During the first part of ‘Life of Pi’ we learn with Pi how various animals behave. He grows up with them, so he does know a lot about them; where they’re from, what they eat etc, the pleasant side to the animals. But as he grows up he is taught some hard lessons about the savagery of animals, and it is these lessons that are prominent in his mind when he is stuck on the lifeboat. Since we have been with Pi as he learnt these lessons we are able to gauge just how terrified he must be and the images that must go through his mind. It is interesting that Pi mentions earlier how fascinated he was by the odd co-habitations that often occurred amongst animals. He recalls how in one enclosure rhinoceros’ and goats lived perfectly happily together; a bizarre combination that no one would ever have thought of. It is evident that this too is on Pi’s mind as he is trapped with four other animals. Can any of them cohabit on the lifeboat? I think deep down Pi knows the answer to this.

This also highlights another significant aspect that is dealt with, almost contradictorily, in ‘Life of Pi’, which is the importance of faith to Pi. Pi’s attitude towards religion is very unlike any conventional view and initially I thought it was very naive, but perhaps he has grasped something about religion that everyone else seems to miss. Having been born in India it would seem natural for him to be a Hindu, but his parents aren’t very religious so he really has to discover it for himself. After becoming a devout Hindu, he then discovers Christianity and Islam and is soon a convert to all three religions. One wonders how he finds time to do anything with all the religious commitments he must have. When it finally emerges that he had been following all three religions, he explains it by stating ‘I just want to love God.’
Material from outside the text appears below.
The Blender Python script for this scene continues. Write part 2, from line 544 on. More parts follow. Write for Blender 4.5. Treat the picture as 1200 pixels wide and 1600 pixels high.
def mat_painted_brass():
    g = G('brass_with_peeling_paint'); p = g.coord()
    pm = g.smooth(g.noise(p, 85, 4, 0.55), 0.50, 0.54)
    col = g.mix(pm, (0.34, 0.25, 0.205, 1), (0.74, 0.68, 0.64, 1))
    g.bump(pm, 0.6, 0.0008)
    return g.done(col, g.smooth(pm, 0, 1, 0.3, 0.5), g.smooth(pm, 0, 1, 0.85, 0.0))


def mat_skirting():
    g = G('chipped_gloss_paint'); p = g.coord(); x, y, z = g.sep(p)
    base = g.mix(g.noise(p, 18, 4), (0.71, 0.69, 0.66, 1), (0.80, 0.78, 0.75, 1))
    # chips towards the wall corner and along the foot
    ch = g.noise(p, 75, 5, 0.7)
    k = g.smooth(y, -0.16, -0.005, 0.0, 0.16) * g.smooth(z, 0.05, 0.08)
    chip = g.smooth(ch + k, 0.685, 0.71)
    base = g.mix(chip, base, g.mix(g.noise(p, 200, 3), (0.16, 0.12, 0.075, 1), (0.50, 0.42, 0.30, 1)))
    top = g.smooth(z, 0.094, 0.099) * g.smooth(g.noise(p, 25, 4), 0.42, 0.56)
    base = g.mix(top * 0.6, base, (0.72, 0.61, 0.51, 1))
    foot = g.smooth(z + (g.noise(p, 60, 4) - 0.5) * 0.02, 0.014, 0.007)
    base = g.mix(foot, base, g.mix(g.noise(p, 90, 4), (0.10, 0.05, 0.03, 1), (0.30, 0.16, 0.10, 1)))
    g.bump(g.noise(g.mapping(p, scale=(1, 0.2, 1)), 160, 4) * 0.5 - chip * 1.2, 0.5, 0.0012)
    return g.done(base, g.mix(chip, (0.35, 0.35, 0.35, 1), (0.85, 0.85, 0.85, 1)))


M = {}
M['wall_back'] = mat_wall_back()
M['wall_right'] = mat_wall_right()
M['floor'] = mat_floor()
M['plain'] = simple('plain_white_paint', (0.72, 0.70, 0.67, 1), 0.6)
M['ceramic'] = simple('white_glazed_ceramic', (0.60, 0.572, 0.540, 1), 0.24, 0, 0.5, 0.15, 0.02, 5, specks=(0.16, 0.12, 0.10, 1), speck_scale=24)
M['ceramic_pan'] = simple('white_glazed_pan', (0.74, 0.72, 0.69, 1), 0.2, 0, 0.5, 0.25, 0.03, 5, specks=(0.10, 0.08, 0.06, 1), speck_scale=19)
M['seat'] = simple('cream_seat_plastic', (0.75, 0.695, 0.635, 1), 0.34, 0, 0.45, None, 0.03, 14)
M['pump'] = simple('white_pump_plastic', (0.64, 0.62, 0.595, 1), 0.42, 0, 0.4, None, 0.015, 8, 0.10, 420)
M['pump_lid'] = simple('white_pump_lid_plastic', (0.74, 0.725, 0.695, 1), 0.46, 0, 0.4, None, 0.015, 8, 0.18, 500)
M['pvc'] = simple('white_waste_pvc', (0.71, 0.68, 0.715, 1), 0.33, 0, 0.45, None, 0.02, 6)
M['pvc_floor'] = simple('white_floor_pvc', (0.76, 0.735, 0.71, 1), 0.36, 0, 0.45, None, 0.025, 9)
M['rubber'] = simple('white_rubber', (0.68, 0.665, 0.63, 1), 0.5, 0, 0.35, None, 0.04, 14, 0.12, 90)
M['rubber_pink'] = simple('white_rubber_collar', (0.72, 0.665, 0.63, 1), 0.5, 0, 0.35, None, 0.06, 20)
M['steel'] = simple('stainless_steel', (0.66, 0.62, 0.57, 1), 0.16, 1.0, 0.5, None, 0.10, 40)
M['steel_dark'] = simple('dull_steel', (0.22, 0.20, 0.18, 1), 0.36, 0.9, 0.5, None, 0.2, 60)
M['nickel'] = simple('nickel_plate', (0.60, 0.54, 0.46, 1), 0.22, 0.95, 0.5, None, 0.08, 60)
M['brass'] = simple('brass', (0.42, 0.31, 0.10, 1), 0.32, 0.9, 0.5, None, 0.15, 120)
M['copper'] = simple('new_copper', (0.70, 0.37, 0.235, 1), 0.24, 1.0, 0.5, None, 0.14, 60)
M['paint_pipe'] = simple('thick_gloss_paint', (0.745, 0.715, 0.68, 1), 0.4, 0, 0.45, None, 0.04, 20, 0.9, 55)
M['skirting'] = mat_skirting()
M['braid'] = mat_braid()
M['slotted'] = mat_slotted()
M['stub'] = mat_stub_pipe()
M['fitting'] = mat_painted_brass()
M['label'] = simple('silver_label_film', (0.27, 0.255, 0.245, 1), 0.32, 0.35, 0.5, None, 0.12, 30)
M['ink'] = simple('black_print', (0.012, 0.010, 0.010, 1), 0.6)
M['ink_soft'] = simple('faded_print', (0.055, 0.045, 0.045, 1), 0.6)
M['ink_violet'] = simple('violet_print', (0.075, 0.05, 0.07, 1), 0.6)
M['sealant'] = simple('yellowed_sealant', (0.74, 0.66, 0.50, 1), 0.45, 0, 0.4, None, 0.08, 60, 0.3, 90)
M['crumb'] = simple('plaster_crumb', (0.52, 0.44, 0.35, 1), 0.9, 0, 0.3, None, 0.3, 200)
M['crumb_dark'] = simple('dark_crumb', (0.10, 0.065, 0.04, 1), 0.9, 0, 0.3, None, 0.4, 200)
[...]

The reason I said that this was contradictory (other than because he’s following three religions) is that he obviously also has a very scientific mind. This favourite teacher at school was an outspoken atheist and he learns a lot from him. Pi learns about all the animals in the zoo, he knows facts about them, empirical data that he has tested (or observed) and he uses this when he is stuck on the lifeboat. But at the same time in his mind he still wants to believe that the typical predator-prey relationship is suspended and the animals will get along together and be accepting of him, like in the few anecdotes he’s heard of before.

I would recommend this book as something unique and unlike anything else you’ve already read. As you read you can see why Martel won the Booker Prize for ‘Life of Pi’; despite telling the story of a lifeboat in the middle of the Pacific Ocean, he still manages to keep it interesting even when Pi is bored. He writes as though it were a true story, even in the author’s note at the beginning. So obviously when Pi tells others about his ordeal he is forced to tell them two stories, one is the truth and the other is a less interesting but more likely version. This clever twist leaves the reader with a conundrum: while the book is fictional, the fact that Pi might have been making up his adventure still makes it feel like we are being robbed of something. It throws into question everything we’ve read but then you have to wonder if it even matters. Perhaps at the end of the day it is all in fact a metaphor.